(begin)

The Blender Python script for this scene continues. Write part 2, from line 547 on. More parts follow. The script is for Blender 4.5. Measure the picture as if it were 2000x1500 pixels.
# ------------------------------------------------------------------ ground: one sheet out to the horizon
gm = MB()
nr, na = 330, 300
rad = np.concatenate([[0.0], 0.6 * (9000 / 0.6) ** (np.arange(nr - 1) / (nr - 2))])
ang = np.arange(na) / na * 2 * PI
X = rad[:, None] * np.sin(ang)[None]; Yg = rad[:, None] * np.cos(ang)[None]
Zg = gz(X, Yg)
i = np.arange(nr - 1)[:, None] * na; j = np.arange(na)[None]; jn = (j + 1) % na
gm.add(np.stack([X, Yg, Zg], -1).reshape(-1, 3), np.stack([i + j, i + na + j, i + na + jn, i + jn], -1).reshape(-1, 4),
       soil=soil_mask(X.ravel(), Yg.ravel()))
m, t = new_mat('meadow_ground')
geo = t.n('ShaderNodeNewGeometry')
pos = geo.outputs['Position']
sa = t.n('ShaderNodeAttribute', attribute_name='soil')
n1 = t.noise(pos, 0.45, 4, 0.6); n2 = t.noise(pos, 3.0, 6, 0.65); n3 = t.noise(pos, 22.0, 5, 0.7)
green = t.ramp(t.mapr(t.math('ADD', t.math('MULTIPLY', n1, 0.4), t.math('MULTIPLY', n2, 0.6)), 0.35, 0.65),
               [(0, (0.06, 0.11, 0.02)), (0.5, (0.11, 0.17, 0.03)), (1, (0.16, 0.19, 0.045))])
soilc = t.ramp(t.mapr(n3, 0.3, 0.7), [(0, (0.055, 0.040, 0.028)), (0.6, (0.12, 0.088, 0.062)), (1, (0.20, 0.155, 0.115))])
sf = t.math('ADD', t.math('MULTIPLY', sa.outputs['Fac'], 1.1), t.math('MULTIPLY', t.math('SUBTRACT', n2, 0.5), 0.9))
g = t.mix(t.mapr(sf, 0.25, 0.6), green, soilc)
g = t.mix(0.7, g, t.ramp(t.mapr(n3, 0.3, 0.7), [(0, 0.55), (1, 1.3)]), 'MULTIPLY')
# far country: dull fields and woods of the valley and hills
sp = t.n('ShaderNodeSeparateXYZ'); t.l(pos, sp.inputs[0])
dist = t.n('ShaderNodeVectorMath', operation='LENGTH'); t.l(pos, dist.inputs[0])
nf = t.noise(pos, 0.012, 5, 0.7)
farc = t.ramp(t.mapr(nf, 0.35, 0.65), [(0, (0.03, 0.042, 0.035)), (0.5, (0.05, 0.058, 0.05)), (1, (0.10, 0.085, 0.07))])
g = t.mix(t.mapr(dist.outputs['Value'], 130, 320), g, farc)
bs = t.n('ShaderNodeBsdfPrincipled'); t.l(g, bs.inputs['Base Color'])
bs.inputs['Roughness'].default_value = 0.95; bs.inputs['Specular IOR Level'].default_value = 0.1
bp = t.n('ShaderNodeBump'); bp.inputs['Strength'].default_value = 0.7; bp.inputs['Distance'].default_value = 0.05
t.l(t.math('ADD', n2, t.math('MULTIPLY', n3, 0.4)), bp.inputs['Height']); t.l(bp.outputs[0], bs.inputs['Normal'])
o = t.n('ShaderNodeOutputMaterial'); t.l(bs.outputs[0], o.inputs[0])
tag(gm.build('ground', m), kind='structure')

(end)

**Exercise aim**
Repeat the material above in full, keeping every word.

**Exercise answer**
The Blender Python script for this scene continues. Write part 2, from line 547 on. More parts follow. The script is for Blender 4.5. Measure the picture as if it were 2000x1500 pixels.
# ------------------------------------------------------------------ ground: one sheet out to the horizon
gm = MB()
nr, na = 330, 300
rad = np.concatenate([[0.0], 0.6 * (9000 / 0.6) ** (np.arange(nr - 1) / (nr - 2))])
ang = np.arange(na) / na * 2 * PI
X = rad[:, None] * np.sin(ang)[None]; Yg = rad[:, None] * np.cos(ang)[None]
Zg = gz(X, Yg)
i = np.arange(nr - 1)[:, None] * na; j = np.arange(na)[None]; jn = (j + 1) % na
gm.add(np.stack([X, Yg, Zg], -1).reshape(-1, 3), np.stack([i + j, i + na + j, i + na + jn, i + jn], -1).reshape(-1, 4),
       soil=soil_mask(X.ravel(), Yg.ravel()))
m, t = new_mat('meadow_ground')
geo = t.n('ShaderNodeNewGeometry')
pos = geo.outputs['Position']
sa = t.n('ShaderNodeAttribute', attribute_name='soil')
n1 = t.noise(pos, 0.45, 4, 0.6); n2 = t.noise(pos, 3.0, 6, 0.65); n3 = t.noise(pos, 22.0, 5, 0.7)
green = t.ramp(t.mapr(t.math('ADD', t.math('MULTIPLY', n1, 0.4), t.math('MULTIPLY', n2, 0.6)), 0.35, 0.65),
               [(0, (0.06, 0.11, 0.02)), (0.5, (0.11, 0.17, 0.03)), (1, (0.16, 0.19, 0.045))])
soilc = t.ramp(t.mapr(n3, 0.3, 0.7), [(0, (0.055, 0.040, 0.028)), (0.6, (0.12, 0.088, 0.062)), (1, (0.20, 0.155, 0.115))])
sf = t.math('ADD', t.math('MULTIPLY', sa.outputs['Fac'], 1.1), t.math('MULTIPLY', t.math('SUBTRACT', n2, 0.5), 0.9))
g = t.mix(t.mapr(sf, 0.25, 0.6), green, soilc)
g = t.mix(0.7, g, t.ramp(t.mapr(n3, 0.3, 0.7), [(0, 0.55), (1, 1.3)]), 'MULTIPLY')
# far country: dull fields and woods of the valley and hills
sp = t.n('ShaderNodeSeparateXYZ'); t.l(pos, sp.inputs[0])
dist = t.n('ShaderNodeVectorMath', operation='LENGTH'); t.l(pos, dist.inputs[0])
nf = t.noise(pos, 0.012, 5, 0.7)
farc = t.ramp(t.mapr(nf, 0.35, 0.65), [(0, (0.03, 0.042, 0.035)), (0.5, (0.05, 0.058, 0.05)), (1, (0.10, 0.085, 0.07))])
g = t.mix(t.mapr(dist.outputs['Value'], 130, 320), g, farc)
bs = t.n('ShaderNodeBsdfPrincipled'); t.l(g, bs.inputs['Base Color'])
bs.inputs['Roughness'].default_value = 0.95; bs.inputs['Specular IOR Level'].default_value = 0.1
bp = t.n('ShaderNodeBump'); bp.inputs['Strength'].default_value = 0.7; bp.inputs['Distance'].default_value = 0.05
t.l(t.math('ADD', n2, t.math('MULTIPLY', n3, 0.4)), bp.inputs['Height']); t.l(bp.outputs[0], bs.inputs['Normal'])
o = t.n('ShaderNodeOutputMaterial'); t.l(bs.outputs[0], o.inputs[0])
tag(gm.build('ground', m), kind='structure')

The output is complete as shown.